Thursday, September 5, 2013


Book Review

Is Greek Aristocracy a product of Asia Minor?

By Bob Nicolaides

 

Fearful History

Demetrius Horologas-Giannakopoulos

Periplous Publications-25pp.

 

“Although most of modern habitants of Greece are far from being Greeks,” writes Horologas in his e-book “civilizations of the past, like colonies of antiquity, the Hellenistic realms and the Byzantine Empire, were an acquisition of the supposedly history of a small Balkan country, for the well-being of which they shed their blood even Greeks of Asia Minor, without their off-springs having recorded it in their own collective memory. The usual suspect is present here too! The prime movers of the so-called Revival of 1821, which had to do with the revolt of Slavic and Albanian peasants of Peloponnese and Roumeli against the Ottoman Empire, are Greeks of Asia Minor, of aristocratic lineage, with roots to the Byzantine period. The Ypsilanti of Trebizond, the Mavrokordati of Phanar and even thousands of soldiers who fought in Greece and elsewhere, the members of the famous Ionian Phalanx and the Sacred Batallion (Hieros Lochos), rendered invaluable services to the revolted Arvanitovlachs.

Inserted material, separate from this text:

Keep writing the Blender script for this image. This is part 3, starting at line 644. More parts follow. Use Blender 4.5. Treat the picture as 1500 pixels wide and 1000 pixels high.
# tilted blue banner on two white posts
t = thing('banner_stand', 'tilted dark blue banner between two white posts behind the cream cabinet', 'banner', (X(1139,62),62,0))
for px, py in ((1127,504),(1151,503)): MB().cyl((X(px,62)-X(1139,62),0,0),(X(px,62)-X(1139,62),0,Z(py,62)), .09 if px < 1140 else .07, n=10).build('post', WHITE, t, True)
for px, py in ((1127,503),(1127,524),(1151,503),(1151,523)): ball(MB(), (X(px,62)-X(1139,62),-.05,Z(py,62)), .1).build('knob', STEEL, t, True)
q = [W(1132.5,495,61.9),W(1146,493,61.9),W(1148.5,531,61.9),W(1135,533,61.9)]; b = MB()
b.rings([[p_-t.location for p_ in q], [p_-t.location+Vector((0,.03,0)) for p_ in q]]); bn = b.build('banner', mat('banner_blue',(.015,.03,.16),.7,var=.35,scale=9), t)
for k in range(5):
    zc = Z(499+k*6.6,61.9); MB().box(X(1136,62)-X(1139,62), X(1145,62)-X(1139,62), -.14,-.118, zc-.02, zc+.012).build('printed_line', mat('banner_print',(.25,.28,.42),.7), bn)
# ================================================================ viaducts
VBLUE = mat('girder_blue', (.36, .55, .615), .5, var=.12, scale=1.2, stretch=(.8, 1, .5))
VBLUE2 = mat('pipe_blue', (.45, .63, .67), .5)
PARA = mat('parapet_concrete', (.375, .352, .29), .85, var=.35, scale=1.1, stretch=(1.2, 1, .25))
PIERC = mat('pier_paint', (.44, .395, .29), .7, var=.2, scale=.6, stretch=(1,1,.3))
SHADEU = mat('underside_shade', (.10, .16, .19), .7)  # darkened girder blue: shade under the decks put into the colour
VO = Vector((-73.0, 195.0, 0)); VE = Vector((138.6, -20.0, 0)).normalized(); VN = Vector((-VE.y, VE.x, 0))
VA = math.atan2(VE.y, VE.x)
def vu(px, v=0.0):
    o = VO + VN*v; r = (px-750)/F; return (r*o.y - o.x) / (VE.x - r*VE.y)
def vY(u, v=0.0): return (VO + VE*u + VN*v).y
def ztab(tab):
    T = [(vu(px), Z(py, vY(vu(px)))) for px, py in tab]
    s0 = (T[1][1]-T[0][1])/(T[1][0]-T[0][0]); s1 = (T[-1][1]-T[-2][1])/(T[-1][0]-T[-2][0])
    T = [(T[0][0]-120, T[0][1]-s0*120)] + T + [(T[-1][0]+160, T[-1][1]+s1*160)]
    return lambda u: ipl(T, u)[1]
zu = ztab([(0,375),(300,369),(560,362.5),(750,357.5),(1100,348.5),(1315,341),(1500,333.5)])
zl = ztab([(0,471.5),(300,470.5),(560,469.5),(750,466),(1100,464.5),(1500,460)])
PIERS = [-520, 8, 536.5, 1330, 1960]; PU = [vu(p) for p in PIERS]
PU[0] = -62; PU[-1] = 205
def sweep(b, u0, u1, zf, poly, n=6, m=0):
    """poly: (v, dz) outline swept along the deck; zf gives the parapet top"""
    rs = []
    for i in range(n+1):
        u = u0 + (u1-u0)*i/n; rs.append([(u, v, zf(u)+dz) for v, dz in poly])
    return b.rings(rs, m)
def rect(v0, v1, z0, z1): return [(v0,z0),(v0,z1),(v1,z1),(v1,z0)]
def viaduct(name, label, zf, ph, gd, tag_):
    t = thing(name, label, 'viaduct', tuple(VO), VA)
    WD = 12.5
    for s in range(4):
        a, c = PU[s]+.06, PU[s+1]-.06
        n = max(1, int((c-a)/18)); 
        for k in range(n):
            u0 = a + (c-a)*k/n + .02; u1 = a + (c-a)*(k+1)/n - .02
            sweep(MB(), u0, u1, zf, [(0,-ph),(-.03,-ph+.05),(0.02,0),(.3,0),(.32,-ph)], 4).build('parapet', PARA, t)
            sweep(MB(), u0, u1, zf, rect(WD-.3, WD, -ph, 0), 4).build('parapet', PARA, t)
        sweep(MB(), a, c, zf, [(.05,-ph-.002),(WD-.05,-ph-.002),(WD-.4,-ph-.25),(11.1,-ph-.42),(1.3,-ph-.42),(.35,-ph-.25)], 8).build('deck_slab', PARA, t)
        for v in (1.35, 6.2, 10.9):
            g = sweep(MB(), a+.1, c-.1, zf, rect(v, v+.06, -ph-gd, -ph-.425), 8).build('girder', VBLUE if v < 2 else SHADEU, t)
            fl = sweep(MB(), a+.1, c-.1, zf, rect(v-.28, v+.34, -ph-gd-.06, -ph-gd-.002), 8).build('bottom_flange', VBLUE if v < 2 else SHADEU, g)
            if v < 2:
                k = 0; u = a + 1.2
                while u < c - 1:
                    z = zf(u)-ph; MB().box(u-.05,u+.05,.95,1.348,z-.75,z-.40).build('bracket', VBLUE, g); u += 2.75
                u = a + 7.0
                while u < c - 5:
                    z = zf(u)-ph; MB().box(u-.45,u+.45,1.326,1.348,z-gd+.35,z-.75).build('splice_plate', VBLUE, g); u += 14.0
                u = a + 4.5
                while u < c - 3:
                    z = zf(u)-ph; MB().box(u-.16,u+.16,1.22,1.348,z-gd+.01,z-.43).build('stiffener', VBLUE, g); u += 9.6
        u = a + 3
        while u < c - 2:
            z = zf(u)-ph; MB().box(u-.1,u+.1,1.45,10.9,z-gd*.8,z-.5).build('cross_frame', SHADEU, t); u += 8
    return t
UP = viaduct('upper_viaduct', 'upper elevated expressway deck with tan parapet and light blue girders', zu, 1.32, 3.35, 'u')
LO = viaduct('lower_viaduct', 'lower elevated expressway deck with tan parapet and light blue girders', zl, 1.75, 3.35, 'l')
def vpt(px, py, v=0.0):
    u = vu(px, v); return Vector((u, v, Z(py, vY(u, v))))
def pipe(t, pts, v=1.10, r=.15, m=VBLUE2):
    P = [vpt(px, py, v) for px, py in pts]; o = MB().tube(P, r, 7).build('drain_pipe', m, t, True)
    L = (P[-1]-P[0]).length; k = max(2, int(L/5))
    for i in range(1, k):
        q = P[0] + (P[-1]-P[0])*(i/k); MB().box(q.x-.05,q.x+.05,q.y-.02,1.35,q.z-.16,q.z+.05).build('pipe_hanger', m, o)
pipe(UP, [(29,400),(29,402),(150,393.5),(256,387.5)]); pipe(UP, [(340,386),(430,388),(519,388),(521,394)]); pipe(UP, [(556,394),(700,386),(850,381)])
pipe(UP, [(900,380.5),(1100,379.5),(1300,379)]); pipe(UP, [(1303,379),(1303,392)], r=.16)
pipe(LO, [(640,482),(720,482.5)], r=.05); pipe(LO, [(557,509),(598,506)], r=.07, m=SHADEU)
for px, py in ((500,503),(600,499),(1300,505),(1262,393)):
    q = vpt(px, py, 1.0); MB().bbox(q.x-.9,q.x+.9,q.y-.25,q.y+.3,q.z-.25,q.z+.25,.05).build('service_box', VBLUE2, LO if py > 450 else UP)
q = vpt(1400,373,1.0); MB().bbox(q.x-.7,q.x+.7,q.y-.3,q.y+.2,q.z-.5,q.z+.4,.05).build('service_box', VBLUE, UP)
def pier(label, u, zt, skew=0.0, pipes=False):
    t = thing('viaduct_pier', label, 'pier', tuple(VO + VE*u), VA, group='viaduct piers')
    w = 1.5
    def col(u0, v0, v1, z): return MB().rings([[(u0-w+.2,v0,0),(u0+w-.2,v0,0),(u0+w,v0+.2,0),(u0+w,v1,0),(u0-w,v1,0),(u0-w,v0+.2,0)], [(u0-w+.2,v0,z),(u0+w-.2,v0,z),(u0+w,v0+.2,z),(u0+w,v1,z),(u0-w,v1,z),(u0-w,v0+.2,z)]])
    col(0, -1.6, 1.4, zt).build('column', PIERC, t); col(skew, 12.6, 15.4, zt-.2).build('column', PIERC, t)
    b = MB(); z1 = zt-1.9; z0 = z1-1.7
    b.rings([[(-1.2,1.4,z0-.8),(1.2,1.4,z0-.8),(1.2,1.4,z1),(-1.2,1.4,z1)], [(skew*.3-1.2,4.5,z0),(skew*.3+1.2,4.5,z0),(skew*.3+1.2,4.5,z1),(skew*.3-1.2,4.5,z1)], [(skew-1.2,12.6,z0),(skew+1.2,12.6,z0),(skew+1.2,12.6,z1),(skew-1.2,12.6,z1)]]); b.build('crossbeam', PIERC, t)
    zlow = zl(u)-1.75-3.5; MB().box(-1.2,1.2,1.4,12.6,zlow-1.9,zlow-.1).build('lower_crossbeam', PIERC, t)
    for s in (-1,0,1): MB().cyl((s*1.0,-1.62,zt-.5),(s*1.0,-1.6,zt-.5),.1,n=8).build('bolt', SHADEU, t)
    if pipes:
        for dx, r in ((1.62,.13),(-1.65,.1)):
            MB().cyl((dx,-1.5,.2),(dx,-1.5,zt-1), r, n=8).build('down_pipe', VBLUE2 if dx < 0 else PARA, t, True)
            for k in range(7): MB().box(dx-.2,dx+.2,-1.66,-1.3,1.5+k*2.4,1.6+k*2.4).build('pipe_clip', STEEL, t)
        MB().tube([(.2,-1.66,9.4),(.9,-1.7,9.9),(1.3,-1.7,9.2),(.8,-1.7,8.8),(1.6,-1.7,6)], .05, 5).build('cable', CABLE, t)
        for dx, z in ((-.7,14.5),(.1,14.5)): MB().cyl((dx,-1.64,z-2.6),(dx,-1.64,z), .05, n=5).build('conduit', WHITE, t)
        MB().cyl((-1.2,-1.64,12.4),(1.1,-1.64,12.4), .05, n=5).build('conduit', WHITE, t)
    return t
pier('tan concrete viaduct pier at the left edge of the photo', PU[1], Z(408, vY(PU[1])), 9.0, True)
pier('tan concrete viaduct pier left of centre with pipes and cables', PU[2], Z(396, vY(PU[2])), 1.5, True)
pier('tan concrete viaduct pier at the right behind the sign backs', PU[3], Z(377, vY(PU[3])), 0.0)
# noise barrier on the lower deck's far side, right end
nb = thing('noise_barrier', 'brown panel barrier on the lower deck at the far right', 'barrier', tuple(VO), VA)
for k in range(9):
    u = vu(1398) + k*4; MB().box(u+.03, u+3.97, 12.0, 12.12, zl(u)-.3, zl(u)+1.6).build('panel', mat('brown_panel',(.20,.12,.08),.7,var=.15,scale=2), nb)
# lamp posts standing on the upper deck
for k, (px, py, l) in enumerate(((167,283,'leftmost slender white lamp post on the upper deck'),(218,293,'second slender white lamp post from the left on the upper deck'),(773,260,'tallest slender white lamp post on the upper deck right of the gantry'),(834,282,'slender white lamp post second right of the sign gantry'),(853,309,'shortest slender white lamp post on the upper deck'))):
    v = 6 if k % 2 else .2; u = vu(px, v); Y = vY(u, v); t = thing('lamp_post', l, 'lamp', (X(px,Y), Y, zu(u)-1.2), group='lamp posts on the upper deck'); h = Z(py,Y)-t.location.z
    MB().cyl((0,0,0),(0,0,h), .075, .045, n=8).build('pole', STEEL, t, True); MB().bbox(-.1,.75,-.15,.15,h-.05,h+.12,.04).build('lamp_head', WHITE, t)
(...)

Even the theoretic moving spirit of ethnic Hellenization of False-Greeks, the great scholar of Modern Greek Enlightenment, Adamantios Korais, who laid the intellectual foundations for the Greek struggle for independence, originated from Smyrna.”
The paragraph above can be found in the final chapter of Demetrius Horologas-Giannakopoulos’ e-book called Fearful History, a 25-page dissertation on civilization which thrived in what is today the Turkish peninsula and all the races which have settled or invaded its numerous and vastly diverse  regions from the 11th Century BC to modern day. An activist on Greek and Anatolian causes who lives in Armania with his native wife, accompanies the e-book with an extensive bibliography pointing the source of Mr. Horologas’ information, information which is both interesting and intriguing.
For instance, how many of us knew that between 11.000 BC and 7.000 BC we have the first permanent settlements of humans cultivating the land. “Thus” writes Horologas, “the so-called “Culture of the hills” emerged in Anatolia, as these first farmers began to build settlements on the lower hills for apparently defensive reasons. From the west coast of today’s Turkey to the inland of Asia Minor we come across remains of prehistoric dwellings and primitive rural settlements. Quite recently the archaeological shovel discovered accidentally, near Bayrakli, suburb of Smyrna, a village of wooden huts, dating from the 7th millennium B.C. Traces of wood and reed, which abounded in the swamps of the coast line of that period, reveal a small Neolithic settlement which is quite unimportant.”
Chronologically, the book recounts the emergence of great cities around 3500 BC in the Neolithic era, dubbed Çatal Höyük in the Turkish language, which along with the pre-biblical Jericho in Palestine claim to be the most ancient cities in the world’s history.
Eventually the book descends from the ancient kingdoms of Phrygia, Lydia, the kingdom of the Hittites, Urartu (modern Armenia) and Catpaduha which is identified to later Cappadocia, to the Minoan civilization and subsequently that Achaeans as the first Hellenes to colonize the shores of Asia Minor. “In the rest of the peninsula,” Horologas is quoted, “nations like Pisidae, Pamphylii, Lycaones, Isauri, Doliones, Carians, Phrygians, Thracians and Lycians give an image of panspermia in archaic Anatolia, mingling with aboriginals. 
Horologas in a colorful way describes the transition from that archaic period into the Hellenistic, then Roman and subsequently Byzantine periods. He mentions the Greek dynasties of the period such as Komninos and Paleologos, the last emperor of which, Constantine the Exadactylos defended Constantinople during the siege that had the city fallen to the Ottoman Sultan Mehmet the Conquror. It continues on to the Greek Uprising, the Vlachs, the Arvanites and all the races that intermingled and are making up today’s Balkans.
Fearful History makes for good reading and I recommend it strongly for all buffs of genealogy and history.